The Presidential Debates: Legal Lessons Learned


With the beginning of fall, we see that the days are growing shorter and that we are all collectively counting down until our elections finally take place.  Along with the millions of words written in all sorts of media, on the evening of September 26, we were able to observe both the Democratic and Republican presidential nominees confront each other in real time without much filtering from either their campaign organizations or the media.  Just the two of them – Hillary and Donald – plain and simple.  I watched with fascination – not only to learn more about the candidates – but to see what I could glean to enhance my law practice.

The split TV screen allowed viewers to see the differences between the candidates.  I was struck with the calm and cool expressions on Hillary’s face in comparison to the highly animated and agitated expressions on Donald’s.  It seemed as if every time Donald was challenged – either by Hillary or occasionally by moderator Lester Holt – you could see his discomfort.  His anxiety appeared also to be apparent with his frequent head shaking, wiggling eyebrows, and incessant sniffing and gulping of water.  In contrast, when Donald spoke, Hillary’s face remained smooth and unruffled.   She did not interrupt his commentary, although he often interrupted her. In lieu of eye rolls when Donald made some patently false assertions (quite notably about the issue of “stop and frisk” as an effective and legal police tool to reduce crime), Hillary did smile, but she did not appear to me to be particularly frustrated.

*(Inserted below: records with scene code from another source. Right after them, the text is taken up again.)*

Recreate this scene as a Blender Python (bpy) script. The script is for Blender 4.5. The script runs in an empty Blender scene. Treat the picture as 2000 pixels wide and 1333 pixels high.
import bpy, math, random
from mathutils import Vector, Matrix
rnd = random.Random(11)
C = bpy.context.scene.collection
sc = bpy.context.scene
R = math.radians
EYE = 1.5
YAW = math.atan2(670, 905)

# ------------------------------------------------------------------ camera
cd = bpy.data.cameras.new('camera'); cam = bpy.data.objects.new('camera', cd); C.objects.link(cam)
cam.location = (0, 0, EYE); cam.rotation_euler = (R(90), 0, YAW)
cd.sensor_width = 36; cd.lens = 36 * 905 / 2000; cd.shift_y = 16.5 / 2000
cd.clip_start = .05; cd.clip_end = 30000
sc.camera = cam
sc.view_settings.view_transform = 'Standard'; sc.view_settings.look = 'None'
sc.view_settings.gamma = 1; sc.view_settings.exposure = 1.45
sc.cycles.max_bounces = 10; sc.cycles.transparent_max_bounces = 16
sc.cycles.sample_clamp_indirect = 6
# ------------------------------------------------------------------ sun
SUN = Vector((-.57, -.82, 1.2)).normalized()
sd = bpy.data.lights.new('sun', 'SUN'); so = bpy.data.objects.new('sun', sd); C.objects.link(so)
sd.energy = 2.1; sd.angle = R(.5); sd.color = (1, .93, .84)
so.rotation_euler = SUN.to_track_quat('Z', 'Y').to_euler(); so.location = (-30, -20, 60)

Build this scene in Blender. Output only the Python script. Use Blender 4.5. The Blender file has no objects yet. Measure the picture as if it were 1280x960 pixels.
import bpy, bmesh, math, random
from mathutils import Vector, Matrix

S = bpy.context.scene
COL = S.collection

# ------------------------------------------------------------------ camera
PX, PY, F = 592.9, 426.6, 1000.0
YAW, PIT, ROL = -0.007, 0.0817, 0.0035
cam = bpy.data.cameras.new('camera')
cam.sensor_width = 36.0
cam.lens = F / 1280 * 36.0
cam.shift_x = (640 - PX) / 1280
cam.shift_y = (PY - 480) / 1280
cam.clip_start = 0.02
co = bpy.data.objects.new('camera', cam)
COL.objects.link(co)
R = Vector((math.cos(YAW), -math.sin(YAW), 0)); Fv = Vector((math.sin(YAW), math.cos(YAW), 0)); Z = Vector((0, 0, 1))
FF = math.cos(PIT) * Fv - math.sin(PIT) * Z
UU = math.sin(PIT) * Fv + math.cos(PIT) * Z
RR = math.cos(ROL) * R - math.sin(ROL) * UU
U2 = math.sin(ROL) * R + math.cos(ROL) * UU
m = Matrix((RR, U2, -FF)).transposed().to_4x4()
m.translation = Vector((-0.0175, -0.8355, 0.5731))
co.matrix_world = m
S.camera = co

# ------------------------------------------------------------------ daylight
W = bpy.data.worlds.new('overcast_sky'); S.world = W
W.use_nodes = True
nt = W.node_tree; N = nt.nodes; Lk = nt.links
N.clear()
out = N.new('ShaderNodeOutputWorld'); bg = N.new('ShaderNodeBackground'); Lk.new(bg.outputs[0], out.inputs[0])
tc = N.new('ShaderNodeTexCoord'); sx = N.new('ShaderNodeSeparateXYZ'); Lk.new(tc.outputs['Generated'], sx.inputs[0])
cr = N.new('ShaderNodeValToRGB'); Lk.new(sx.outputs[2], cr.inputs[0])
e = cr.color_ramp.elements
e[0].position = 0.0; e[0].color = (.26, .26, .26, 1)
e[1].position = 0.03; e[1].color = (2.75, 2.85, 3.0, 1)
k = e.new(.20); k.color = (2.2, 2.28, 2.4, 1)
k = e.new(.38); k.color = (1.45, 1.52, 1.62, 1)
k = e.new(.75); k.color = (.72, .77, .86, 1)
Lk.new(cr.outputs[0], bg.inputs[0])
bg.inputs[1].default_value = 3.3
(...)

How does all of this relate to my law practice?  The performance of the candidates is really a map of what to do and what not to do when preparing witnesses for a court proceeding.  To begin, both the attorney and the witness must be fully familiar with the facts to be presented.  The witness must practice with the attorney in advance of the date of the court proceeding to iron out any wrinkles in the testimony and to be prepared for an inevitable cross-examination.  And because judges or juries are composed of human beings, the witness and the attorney must work together to show the witness as a person who is credible, reasonable, and pleasant.

All of this is easier said than done.  But I do wish to thank the presidential candidates for reminding me how to help my clients do their best when facing a court.